Pero, ¿acaso el absurdo es una propiedad inherente a la ciudad, o es que quizá se encuentra adherida al ser humano y éste a su vez la transmite a todo aquello que concibe? La segunda opción me resulta por mucho más razonable. Sin embargo las ciudades no siempre han sido lo que son. Tal como las sociedades han experimentado cambios tecno-ideológicos a lo largo del tiempo, las infraestructuras en las que se desenvuelven y las vías de transporte que utilizan han evolucionado a la par, para satisfacer las nuevas necesidades.

Hoy en día quizá nos resulte impensable creer que hace algunos años, en la Ciudad de México, existían casas al estilo canadiense, en donde las bardas y los seguros eran innecesarios puesto que la concepción de respeto y propiedad se encontraba indisolublemente unida a la idea del orgullo y del honor. Conceptos que se han transformado meramente en palabras de uso del cine de samuráis. Concebir caminos que no se abarroten de carros o fantasías como el respeto por el peatón ya ni siquiera pueden figurar como parte de un contexto creíble.

Mas, realmente existió un tiempo lejano en el que la ciudad y sus significados, siempre asociados al progreso y el urbanismo, reflejaba un tipo diferente de juicios socioculturales, un tiempo en el que los caballos eran el transporte más eficiente y en el que la electricidad, hoy en día indispensable para el funcionamiento de muchas vías de comunicación, era motivo de sorpresa y admiración; lo mismo que los carros, que lograban congregar multitudes asombradas frente al reciente invento, que desde luego era exclusivo de las clases privilegiadas influenciadas por el afrancesamiento porfiriano.

Existe en la actualidad una herramienta mágica de poderes incalculables que permite visualizar ese pasado místico y ajeno a la era de la tecnología posmoderna que vivimos: el cine.

El cine es extático, creador de universos, ilustrador de ensoñaciones y al mismo tiempo es un siniestro artilugio de manipulación colectiva, ideológica, moral… el cine refleja la vida cotidiana, los sueños más deseados, y las pesadillas más terribles, los futuros más distantes y divergentes y las realidades más próximas pero también más alejadas de nuestro entorno. El cine moldea, educa y corrompe al mismo tiempo que funge como instrumento de análisis social y documental.

Gracias a él podemos visualizar la ciudad desde perspectivas tan variadas como cineastas han existido. Martínez Solares, Ismael Rodríguez y Alejandro Galindo son solamente algunos de los más reconocidos directores que se encargaron de llevar «la ciudad de México» a las pantallas, como personaje y/o referente, escenario y protagonista de historias dramáticas cuasi naturalistas, que fueron y son todavía factores alusivos a la cultura popular mexicana y cara de la capital del país en el extranjero, quizá esta cara no sea un rostro real, sino por el contrario una imagen manipulada con la finalidad de amalgamarse dentro del gusto del público, pero no por ello deja de ser referente de mexicanidad en el extranjero.

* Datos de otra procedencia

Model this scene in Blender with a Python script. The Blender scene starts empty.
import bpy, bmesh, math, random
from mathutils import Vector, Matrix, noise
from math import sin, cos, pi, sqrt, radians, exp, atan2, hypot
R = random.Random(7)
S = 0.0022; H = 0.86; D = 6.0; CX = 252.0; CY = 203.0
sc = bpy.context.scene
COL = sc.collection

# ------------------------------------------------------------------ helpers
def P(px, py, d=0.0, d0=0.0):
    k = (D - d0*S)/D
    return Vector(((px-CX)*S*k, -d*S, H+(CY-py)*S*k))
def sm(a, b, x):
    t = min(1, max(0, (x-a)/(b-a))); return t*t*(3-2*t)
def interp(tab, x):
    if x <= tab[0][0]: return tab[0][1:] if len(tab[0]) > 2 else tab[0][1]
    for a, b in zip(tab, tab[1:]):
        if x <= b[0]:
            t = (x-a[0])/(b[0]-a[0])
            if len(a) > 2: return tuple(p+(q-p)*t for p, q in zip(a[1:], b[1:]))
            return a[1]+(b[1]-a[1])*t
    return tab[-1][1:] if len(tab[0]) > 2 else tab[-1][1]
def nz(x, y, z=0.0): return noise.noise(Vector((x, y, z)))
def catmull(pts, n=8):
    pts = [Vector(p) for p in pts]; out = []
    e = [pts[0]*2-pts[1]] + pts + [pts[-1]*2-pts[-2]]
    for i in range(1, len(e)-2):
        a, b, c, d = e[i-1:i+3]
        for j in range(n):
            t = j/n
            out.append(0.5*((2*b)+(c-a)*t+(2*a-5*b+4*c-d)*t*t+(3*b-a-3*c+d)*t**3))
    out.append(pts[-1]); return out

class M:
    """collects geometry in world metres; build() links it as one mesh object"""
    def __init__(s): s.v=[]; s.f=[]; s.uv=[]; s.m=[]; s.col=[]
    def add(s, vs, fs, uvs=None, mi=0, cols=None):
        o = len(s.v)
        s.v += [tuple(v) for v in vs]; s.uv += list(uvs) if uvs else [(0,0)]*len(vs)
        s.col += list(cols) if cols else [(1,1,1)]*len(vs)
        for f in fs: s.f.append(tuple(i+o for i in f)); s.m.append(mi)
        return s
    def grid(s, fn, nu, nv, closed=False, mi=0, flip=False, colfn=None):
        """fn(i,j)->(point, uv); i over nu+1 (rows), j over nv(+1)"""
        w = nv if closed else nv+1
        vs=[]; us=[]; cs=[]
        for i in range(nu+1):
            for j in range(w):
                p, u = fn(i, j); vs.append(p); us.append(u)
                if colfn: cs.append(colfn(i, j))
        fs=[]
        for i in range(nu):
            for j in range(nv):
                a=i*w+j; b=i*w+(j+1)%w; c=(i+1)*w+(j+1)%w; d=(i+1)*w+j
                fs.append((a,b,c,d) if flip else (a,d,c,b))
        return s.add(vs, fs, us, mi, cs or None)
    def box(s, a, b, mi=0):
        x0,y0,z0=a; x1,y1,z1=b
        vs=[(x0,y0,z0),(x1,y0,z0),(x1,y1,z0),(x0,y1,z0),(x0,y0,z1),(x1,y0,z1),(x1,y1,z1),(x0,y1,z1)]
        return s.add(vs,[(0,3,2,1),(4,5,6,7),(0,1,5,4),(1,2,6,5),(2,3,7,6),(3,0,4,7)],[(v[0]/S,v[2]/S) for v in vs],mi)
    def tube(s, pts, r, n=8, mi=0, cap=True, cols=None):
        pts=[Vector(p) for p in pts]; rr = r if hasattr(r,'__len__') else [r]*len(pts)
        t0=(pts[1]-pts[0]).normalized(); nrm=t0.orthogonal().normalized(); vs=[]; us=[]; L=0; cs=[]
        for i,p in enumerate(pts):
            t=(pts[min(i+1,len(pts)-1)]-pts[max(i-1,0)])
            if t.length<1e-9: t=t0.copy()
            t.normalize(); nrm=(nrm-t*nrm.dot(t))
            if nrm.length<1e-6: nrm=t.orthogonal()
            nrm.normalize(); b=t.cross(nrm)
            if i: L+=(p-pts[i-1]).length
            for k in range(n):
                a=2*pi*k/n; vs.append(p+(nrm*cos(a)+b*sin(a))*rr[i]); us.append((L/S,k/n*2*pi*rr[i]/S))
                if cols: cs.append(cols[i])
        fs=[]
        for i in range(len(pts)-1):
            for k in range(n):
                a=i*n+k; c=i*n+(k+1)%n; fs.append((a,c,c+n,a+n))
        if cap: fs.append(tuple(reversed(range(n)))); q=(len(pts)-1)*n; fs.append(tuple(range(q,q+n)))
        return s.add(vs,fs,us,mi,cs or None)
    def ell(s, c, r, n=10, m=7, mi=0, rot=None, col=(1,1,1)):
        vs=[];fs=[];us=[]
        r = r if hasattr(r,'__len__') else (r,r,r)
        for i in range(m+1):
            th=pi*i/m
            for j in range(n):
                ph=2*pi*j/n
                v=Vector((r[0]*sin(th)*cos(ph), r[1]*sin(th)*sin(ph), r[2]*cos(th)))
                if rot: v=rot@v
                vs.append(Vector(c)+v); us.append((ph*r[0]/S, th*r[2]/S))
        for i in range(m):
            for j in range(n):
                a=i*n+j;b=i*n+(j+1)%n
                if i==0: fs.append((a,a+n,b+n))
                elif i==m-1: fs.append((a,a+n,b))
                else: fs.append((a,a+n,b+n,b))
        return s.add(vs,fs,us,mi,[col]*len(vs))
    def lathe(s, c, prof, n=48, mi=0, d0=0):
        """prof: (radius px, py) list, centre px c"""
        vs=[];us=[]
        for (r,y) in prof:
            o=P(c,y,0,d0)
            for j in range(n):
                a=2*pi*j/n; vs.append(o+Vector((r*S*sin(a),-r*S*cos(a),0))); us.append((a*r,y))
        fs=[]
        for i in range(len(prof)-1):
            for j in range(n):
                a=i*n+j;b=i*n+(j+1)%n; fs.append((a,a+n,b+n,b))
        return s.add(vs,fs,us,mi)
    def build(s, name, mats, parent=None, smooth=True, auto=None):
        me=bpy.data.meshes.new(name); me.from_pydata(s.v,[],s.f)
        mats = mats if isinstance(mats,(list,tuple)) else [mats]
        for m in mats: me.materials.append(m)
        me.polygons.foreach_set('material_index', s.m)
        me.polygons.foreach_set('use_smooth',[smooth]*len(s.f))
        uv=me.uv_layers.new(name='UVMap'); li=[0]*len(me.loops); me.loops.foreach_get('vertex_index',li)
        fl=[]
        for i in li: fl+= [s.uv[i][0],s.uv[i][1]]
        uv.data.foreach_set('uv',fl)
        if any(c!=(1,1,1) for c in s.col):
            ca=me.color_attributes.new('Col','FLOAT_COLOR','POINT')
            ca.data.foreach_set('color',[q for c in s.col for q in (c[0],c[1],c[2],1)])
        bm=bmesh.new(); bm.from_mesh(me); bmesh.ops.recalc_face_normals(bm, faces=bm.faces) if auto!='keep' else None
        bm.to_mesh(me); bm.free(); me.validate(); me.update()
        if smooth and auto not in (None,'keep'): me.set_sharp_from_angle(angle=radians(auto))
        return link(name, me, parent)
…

Del mismo modo, los mexicanos observamos Roma, Tokyo, París, y un sinnúmero de ciudades desde la perspectiva exclusiva de sus cineastas. Configuramos nuestras opiniones y prejuicios con relación a Roma, La virgen de los sicarios, Munich, etc., nos sumergimos en las monótonas calles del Nueva York de Woody Allen o en las extravagantes visiones de la Italia de Pasolini.

Así las ciudades se convierten en heroínas y villanas de las realidades alternas, las realidades de la ficción que como menciona Alex de Aclock wok orange «only seems really real when you viddy them on screen».